DATASET EXTRACT.
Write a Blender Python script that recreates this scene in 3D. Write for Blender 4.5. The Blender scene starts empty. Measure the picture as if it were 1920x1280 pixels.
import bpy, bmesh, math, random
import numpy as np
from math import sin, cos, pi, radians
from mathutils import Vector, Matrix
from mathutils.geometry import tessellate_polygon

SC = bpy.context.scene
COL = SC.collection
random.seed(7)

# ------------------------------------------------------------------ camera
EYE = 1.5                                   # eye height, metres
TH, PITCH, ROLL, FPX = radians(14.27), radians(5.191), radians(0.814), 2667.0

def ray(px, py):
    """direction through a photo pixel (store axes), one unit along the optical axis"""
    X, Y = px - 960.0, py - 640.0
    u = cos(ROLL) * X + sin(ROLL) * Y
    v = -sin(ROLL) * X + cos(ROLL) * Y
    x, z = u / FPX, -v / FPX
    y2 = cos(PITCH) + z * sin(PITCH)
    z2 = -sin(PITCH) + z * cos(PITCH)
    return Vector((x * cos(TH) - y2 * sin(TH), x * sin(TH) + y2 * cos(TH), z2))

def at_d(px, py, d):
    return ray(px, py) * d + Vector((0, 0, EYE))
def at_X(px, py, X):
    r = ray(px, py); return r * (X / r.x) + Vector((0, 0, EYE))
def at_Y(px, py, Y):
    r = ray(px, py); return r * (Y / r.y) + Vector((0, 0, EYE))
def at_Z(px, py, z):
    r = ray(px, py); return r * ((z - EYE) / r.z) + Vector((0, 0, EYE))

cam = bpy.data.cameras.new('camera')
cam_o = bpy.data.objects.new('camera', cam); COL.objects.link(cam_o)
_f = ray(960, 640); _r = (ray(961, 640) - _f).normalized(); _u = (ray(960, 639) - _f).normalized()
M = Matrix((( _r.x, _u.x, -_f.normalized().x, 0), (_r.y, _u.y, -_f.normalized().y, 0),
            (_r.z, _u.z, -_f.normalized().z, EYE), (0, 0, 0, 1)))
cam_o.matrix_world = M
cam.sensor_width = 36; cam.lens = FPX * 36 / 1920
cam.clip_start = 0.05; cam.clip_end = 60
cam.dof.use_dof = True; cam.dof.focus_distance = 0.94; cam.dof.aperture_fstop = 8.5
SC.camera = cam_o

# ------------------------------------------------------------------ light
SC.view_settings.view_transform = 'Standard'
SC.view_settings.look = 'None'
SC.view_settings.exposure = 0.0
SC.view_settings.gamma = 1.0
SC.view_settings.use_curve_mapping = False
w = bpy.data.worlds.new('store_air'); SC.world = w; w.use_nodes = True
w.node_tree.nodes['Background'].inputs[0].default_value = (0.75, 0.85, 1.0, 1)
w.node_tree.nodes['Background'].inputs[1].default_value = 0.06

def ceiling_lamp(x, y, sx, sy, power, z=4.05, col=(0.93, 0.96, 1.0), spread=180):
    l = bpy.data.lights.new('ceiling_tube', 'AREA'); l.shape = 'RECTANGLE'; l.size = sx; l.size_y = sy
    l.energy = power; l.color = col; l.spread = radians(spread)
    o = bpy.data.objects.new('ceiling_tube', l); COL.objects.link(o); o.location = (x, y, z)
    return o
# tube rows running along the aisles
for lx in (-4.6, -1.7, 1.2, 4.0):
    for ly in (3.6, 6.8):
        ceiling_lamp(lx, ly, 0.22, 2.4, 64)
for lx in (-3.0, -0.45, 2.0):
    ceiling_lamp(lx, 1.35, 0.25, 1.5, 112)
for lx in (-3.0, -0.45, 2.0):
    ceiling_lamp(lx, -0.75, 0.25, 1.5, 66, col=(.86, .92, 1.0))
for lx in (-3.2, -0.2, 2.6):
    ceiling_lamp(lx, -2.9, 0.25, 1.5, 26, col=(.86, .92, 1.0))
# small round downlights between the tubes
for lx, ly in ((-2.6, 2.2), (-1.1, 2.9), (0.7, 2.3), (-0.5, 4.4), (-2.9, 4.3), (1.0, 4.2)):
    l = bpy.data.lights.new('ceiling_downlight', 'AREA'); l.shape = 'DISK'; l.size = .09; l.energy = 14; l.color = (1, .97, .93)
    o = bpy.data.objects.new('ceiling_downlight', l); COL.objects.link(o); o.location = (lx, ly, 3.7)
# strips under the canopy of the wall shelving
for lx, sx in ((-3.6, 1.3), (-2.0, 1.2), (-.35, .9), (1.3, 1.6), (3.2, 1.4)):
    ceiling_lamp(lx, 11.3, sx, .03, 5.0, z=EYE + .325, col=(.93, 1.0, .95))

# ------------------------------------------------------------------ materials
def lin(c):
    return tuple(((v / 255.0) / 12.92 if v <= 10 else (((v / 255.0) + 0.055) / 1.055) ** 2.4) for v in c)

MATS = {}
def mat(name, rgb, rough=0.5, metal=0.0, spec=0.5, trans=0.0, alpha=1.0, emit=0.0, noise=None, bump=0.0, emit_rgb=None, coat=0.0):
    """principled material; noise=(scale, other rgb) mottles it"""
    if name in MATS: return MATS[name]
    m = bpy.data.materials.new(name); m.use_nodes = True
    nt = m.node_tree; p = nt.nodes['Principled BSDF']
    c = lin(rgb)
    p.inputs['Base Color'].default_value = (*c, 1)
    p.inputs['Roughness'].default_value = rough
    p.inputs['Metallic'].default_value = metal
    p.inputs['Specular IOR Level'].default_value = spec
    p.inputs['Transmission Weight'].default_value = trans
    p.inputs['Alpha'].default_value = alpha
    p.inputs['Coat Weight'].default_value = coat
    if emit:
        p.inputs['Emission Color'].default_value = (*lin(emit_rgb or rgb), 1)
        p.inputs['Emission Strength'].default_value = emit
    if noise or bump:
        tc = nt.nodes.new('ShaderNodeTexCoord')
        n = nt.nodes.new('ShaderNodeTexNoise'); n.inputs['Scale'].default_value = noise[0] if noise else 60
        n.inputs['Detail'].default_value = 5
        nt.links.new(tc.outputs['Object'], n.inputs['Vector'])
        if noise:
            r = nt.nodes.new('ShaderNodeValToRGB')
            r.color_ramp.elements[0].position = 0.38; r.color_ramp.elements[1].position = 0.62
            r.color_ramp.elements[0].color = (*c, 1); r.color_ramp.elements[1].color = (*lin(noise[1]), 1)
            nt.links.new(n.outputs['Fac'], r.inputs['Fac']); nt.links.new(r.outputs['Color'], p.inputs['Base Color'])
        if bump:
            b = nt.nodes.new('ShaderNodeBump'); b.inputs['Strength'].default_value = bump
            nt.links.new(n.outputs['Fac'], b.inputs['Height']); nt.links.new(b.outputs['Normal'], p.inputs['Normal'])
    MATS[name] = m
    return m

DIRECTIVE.
Return exactly the lines from the beginning of the data above through the one containing "TH, PITCH, ROLL, FPX", please. Include both end lines and add nothing else.

FINAL ANSWER.
Write a Blender Python script that recreates this scene in 3D. Write for Blender 4.5. The Blender scene starts empty. Measure the picture as if it were 1920x1280 pixels.
import bpy, bmesh, math, random
import numpy as np
from math import sin, cos, pi, radians
from mathutils import Vector, Matrix
from mathutils.geometry import tessellate_polygon

SC = bpy.context.scene
COL = SC.collection
random.seed(7)

# ------------------------------------------------------------------ camera
EYE = 1.5                                   # eye height, metres
TH, PITCH, ROLL, FPX = radians(14.27), radians(5.191), radians(0.814), 2667.0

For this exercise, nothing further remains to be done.